The hardest religious act in my life, even after nearly sixty years of doing it, is confessing my sins to a priest. Most folks tell me that they have the same experience. Why does Christ explicitly command us to do that? Why does the Church insist on sacramental confession for serious, intentional sin, and recommend it for lesser sins? Let me share with you my top three reasons:
First, every time I have sinned, even in private, even in my mind, I have hurt someone else besides myself. I have injured the Church, broken communion with my brothers and sisters. That injures me and you as well. So I need forgiveness from the Church, from the whole Christ. That’s one reason I need the representative of the Church to hear my confession.
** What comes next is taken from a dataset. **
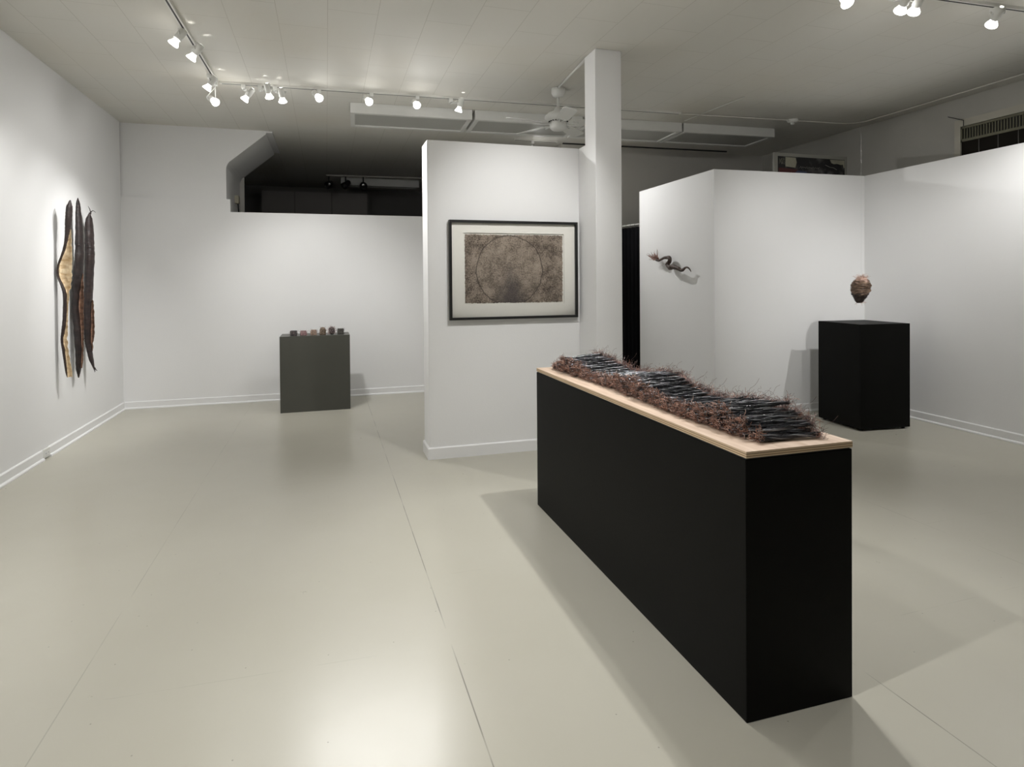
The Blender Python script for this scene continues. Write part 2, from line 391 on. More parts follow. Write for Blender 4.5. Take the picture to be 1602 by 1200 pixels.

Second, as I have heard myself say to God “my will, not yours be done,” so I need to hear from Christ, speaking through the lips of the priest, say “I do forgive you, now go in peace and sin no more.” The act of absolution gives profound emotional and spiritual relief.
Third, I need a restoration of my dedication to serve others that is injured or broken by my sin. Sin is a turning inward, an inherently self-centered act. Sin makes me useless as a person to you. The grace of Christ, working through the priest, restores my ability to be useful to you and to the rest of the Church. It’s like I broke my spiritual arms, and through the touch of Christ, they are healed and useful again.
So we are ambassadors for Christ, God making his appeal through us. We beseech you on behalf of Christ, be reconciled to God. For our sake he made him to be sin who knew no sin, so that in him we might become the righteousness of God.